— start —
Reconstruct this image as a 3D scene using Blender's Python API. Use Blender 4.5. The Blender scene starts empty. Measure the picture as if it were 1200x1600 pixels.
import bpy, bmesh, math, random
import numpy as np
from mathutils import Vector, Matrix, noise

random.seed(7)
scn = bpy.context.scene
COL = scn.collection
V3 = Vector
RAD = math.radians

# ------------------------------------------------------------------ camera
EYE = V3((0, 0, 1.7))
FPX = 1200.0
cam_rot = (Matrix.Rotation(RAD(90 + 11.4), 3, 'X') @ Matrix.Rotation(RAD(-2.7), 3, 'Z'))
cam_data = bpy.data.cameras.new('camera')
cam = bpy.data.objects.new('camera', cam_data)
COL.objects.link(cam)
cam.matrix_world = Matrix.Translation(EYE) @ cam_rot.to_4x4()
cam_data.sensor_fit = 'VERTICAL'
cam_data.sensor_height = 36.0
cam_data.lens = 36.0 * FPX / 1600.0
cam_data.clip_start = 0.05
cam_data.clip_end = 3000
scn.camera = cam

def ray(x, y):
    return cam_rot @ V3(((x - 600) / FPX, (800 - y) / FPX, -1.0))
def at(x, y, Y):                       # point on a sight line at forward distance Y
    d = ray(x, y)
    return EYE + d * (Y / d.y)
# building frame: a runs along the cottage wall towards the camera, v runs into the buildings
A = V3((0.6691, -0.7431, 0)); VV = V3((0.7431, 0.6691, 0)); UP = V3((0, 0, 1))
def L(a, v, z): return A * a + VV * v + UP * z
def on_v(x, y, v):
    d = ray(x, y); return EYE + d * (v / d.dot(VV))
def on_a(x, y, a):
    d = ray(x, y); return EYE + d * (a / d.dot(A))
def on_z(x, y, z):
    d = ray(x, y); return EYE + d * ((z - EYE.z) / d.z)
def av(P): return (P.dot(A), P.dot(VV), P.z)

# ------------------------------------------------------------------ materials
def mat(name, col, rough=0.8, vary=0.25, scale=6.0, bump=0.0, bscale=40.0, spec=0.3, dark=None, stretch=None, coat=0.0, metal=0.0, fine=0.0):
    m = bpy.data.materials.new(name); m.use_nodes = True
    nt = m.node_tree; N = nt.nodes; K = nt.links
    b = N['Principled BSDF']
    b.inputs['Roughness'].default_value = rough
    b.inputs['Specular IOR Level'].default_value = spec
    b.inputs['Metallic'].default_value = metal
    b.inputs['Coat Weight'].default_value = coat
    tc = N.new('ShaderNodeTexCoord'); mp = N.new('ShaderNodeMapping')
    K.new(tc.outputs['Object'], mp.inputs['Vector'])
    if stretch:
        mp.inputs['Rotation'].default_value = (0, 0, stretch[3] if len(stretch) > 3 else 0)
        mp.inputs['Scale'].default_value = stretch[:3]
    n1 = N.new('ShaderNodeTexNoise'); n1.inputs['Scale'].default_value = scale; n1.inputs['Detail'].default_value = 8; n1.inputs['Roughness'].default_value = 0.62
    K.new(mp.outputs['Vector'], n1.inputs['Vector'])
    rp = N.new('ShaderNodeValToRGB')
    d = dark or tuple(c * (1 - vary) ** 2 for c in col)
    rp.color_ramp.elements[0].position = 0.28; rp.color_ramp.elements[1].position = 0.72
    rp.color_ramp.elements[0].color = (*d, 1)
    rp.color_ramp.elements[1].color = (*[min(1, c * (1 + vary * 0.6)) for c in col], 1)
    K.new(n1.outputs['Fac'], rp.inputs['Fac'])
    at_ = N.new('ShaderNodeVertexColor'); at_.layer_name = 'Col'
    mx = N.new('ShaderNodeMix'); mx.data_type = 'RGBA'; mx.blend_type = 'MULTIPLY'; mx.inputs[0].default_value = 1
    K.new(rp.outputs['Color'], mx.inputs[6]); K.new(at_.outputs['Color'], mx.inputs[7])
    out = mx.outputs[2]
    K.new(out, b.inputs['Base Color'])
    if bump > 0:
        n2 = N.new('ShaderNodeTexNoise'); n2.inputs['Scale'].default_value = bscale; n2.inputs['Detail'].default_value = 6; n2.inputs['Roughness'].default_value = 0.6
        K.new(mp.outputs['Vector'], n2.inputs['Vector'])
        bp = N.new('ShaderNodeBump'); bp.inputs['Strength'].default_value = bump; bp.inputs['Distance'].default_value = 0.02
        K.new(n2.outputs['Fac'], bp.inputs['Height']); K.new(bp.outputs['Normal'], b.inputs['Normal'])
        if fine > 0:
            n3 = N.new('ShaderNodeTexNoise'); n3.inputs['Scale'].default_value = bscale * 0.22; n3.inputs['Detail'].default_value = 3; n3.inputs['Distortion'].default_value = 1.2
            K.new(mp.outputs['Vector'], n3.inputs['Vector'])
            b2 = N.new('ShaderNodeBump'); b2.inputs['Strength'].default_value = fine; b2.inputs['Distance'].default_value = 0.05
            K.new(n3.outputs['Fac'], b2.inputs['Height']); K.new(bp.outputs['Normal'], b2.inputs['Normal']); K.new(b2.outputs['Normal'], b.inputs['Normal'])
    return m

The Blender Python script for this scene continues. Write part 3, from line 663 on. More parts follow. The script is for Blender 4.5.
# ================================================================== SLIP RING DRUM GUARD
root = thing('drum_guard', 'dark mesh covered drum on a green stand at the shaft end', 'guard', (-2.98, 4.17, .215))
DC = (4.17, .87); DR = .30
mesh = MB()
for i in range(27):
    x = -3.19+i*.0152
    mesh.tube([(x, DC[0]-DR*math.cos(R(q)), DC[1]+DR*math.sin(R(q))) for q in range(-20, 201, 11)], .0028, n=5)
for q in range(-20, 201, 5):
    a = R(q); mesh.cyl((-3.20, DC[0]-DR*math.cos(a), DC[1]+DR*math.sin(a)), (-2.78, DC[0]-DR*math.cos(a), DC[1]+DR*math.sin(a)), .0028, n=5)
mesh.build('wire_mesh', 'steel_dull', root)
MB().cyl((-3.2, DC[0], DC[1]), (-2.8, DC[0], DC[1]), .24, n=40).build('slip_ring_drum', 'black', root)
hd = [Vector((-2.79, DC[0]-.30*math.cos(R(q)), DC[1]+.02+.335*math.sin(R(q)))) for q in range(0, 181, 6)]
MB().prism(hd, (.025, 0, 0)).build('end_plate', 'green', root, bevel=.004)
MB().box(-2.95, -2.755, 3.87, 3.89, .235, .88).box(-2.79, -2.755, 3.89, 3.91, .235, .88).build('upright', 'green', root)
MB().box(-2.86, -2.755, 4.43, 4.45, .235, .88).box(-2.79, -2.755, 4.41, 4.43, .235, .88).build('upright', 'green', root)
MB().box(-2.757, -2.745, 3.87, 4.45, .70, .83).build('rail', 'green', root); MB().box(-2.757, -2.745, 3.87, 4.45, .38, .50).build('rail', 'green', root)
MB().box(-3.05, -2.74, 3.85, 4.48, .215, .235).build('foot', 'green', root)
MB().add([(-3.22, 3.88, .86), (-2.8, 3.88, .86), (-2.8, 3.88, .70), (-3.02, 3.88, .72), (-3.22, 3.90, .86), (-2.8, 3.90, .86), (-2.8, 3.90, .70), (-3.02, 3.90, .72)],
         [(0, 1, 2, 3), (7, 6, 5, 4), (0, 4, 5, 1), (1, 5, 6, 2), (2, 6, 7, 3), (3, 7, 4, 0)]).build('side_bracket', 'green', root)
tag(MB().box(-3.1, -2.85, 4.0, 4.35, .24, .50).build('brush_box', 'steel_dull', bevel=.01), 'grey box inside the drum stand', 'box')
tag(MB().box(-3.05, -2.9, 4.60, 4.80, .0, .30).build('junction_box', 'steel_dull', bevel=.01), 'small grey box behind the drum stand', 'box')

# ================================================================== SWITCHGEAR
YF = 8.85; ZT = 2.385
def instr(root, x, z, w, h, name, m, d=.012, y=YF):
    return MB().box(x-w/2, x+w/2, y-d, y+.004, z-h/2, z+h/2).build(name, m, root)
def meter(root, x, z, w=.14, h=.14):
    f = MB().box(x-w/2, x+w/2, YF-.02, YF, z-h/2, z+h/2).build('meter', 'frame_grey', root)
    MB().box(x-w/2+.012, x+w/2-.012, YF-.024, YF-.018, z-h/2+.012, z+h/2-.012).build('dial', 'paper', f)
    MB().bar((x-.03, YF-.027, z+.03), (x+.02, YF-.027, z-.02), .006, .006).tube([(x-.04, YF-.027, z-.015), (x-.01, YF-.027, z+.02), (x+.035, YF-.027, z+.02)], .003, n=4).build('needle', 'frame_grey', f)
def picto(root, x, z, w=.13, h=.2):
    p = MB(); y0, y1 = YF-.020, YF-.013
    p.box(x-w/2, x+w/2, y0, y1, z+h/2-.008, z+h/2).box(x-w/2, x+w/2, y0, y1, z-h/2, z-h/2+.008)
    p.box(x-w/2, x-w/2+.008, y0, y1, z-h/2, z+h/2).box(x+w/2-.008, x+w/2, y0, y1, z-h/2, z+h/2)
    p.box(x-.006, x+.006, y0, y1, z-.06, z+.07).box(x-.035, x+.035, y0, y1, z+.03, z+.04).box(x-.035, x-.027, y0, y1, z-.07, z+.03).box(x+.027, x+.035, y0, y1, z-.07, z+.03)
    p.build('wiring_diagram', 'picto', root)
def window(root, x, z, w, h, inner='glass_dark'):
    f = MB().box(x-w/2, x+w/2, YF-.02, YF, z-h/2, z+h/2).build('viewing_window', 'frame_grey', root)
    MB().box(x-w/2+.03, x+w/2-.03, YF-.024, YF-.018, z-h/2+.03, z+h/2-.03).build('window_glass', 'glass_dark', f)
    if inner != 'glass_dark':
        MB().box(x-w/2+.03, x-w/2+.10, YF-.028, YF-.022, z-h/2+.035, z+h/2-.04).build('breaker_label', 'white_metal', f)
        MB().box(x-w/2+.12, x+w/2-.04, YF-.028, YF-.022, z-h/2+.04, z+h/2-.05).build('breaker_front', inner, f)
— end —
What you are asked to do
Copy exactly the lines that run from the first line of the data to the line containing "from mathutils import Vector, Matrix, noise", please, with both ends included and nothing else.

Task answer
Reconstruct this image as a 3D scene using Blender's Python API. Use Blender 4.5. The Blender scene starts empty. Measure the picture as if it were 1200x1600 pixels.
import bpy, bmesh, math, random
import numpy as np
from mathutils import Vector, Matrix, noise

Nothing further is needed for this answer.